After democratic changes in 1989, he served in the Slovak government, becoming the
foreign policy advisor to the first president of the Slovak Republic Michal Kovak.
Currently, he a non-resident senior fellow with the German Marshall Fund and board
member of the European Endowment for Democracy.
MSUB Center of International Studies Director Dr. Paul Foster said the lecture is
important as it focuses on troubling global trends that are now being echoed in the
United States.
“There has been a noticeable and sustained increase of authoritarian regimes across
the globe, but in opposed to earlier periods, these are more “soft” authoritarian
governments, marked by the rise of a strong personality, usually elected under dubious
circumstances, but with the veneer of democracy, as the sole leader and guarantor
of a country’s interest,” Foster said. “At the same time, these systems seek to control
information, such as placing restrictions on both the traditional media (newspapers,
television, radio) and new media (internet, social networks).”

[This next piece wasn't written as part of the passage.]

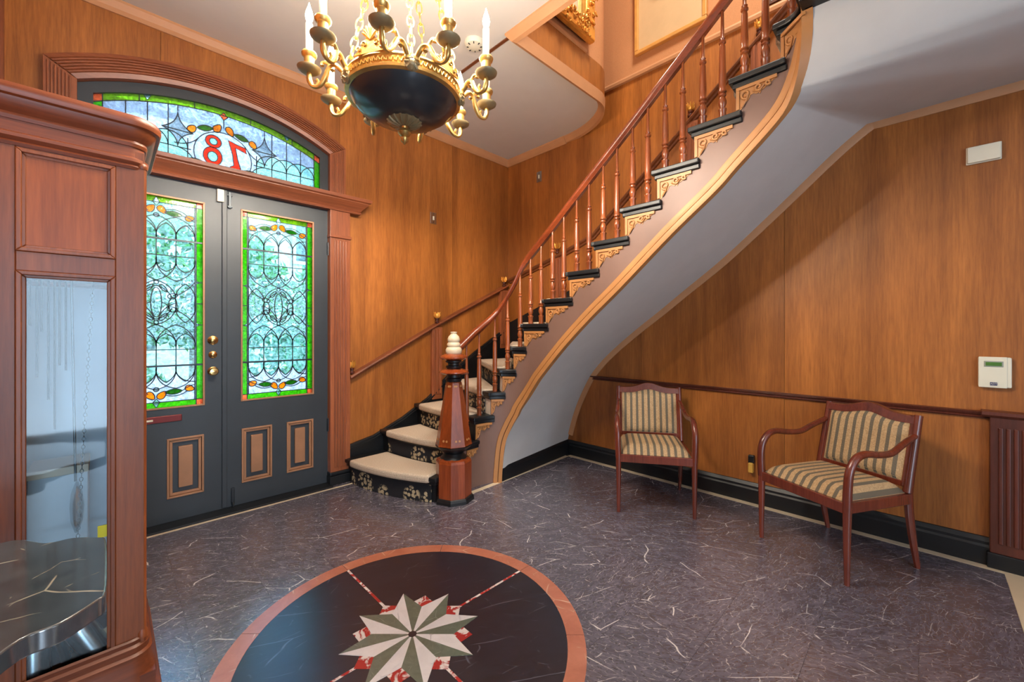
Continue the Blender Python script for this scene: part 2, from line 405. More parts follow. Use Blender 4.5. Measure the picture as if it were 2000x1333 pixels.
# ------------------------------------------------------------------ setting
XW, YA, ZC, ZF = 3.5, 3.6, 3.38, 3.70      # right wall, left (door) wall, hall ceiling, upper floor
DC = 0.6125                                # centre line of the doors
OX0, OX1 = DC-0.735, DC+0.735              # door opening
AZ, ARI, ARO = 1.395, 1.59, 1.73           # arch centre height, inner and outer radius of the casing
def arc(r, x0, x1, n=24): return [(x0+(x1-x0)*k/n, AZ+sqrt(r*r-(x0+(x1-x0)*k/n-DC)**2)) for k in range(n+1)]
floor = struct(box('floor', M['tile'], (-2.6, XW+0.2, -3.7, YA+0.2, -0.14, -0.004)), 'dark brown marble floor with white veins')
T = 0.318
tm = MB().box(0.0007, T-0.0007, 0.0007, T-0.0007, -0.010, 0.0).mesh('marble_tile', M['tile'])
for i in range(13):
    for j in range(12):
        x, y = -0.70+i*T, -0.30+j*T
        if x+T > 3.42: continue
        if x < -0.41 and y > 0.4: continue
        inst('marble_tile', tm, floor, (x, y, 0))
x = -0.70+12*T
tm2 = MB().box(0.0007, 3.42-x-0.0007, 0.0007, T-0.0007, -0.010, 0.0).mesh('marble_tile', M['tile'])
for j in range(12): inst('marble_tile', tm2, floor, (x, -0.30+j*T, 0))
# cream border strips
for d in ((3.42, 3.475, -0.30, 2.63), (-0.30, 3.475, -0.375, -0.30)):
    MB().box(d[0], d[1], d[2], d[3], -0.01, 0.0012).build('cream_border_strip', M['cream_stone'], floor)
MB().prism([(1.98,2.545),(3.42,2.615),(3.42,2.66),(1.98,2.59)], 'z', -0.01, 0.0014).build('cream_border_strip', M['cream_stone'], floor)
MB().box(-0.4, 1.62, 3.44, 3.462, -0.01, 0.0016).build('cream_border_strip', M['cream_stone'], floor)
MB().box(OX0, OX1, 3.47, 3.75, -0.01, 0.012).build('door_sill', M['black'], floor, bevel=0.003)
# inlaid medallion
MC = (0.933, 1.547); MRO, MRI = 0.735, 0.66
med = empty('floor_medallion', (MC[0], MC[1], 0.0), 0, floor)
def ring(r0, r1, a0, a1, n, z0, z1):
    p = [(r1*cos(a0+(a1-a0)*k/n), r1*sin(a0+(a1-a0)*k/n)) for k in range(n+1)]
    q = [(r0*cos(a1-(a1-a0)*k/n), r0*sin(a1-(a1-a0)*k/n)) for k in range(n+1)] if r0 > 0 else [(0,0)]
    return MB().prism(p+q, 'z', z0, z1)
for k in range(8): ring(MRI, MRO, pi/4*k+0.002, pi/4*(k+1)-0.002, 12, -0.008, 0.0016).build('ring_segment', M['redm'], med)
for k in range(4): ring(0, MRI-0.001, pi/2*k+0.001, pi/2*(k+1)-0.001, 16, -0.008, 0.0014).build('black_quadrant', M['blackm'], med)
for k in range(4):
    o = MB().box(0.25, MRI, -0.006, 0.006, -0.008, 0.0018).build('inlay_spoke', M['rwm'], med); o.rotation_euler.z = k*pi/2
for k in range(8):
    a = pi/4*k; d = 0.257
    def pp(r, t): return (r*cos(a+t), r*sin(a+t))
    MB().prism([pp(0.05,-0.4), pp(d*cos(pi/4)/cos(pi/8), -pi/8), pp(d, 0), pp(d*cos(pi/4)/cos(pi/8), pi/8), pp(0.05,0.4)], 'z', -0.008, 0.0022).build('marble_diamond', M['rwm'], med)
for k in range(8):
    a = pi/8+pi/4*k; tip = (0.292*cos(a), 0.292*sin(a)); c0 = (0.014*cos(a), 0.014*sin(a))
    for sg, nm, mm in ((1, 'white_star_facet', 'whitem'), (-1, 'green_star_facet', 'greenm')):
        b = a+sg*pi/8; e = (0.175*cos(b), 0.175*sin(b)); c1 = (0.014*cos(b), 0.014*sin(b))
        MB().prism([c0, tip, e, c1], 'z', -0.008, 0.0028).build(nm, M[mm], med)
MB().lathe([(0.0,-0.008),(0.018,-0.008),(0.018,0.0032),(0,0.0032)], 16).build('star_centre', M['blackm'], med)

# left wall with the arched doorway
LA = [(-0.62,0),(OX0,0),(OX0,arc(ARI,OX0,OX1)[0][1])]+arc(ARI,OX0,OX1)[1:]+[(OX1,0),(XW+0.2,0),(XW+0.2,ZC),(-0.62,ZC)]
LA = [(x, z) for x, z in LA]
wl = struct(MB().prism(LA, 'y', YA+0.012, YA+0.22).build('wall_left', M['panel']), 'orange brown wood panelled wall with arched double door')
for a, b in ((-0.44, 0.26), (0.26, 1.45), (1.45, 2.66), (2.66, XW)):
    p = clip(LA, 0, a+0.0012, b-0.0012)
    MB().prism(p, 'y', YA, YA+0.013).build('wood_panel', M['panel'], wl)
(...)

Foster said that combined with the current and past attacks on public education, society
now finds itself on the crossroads, with one step in the past idealizing a simpler
time in history when all learning and knowledge was found in a single book, and the
other foot pointed toward a future full of uncertainty, challenges and international
forces.
“This is not Orwell’s Big Brother, but rather a more pervasive attack on civil society at its very core – education and learning,” Foster said.
The lecture is presented as part of Billings’ Week of Peace & Love and is free and open to the public.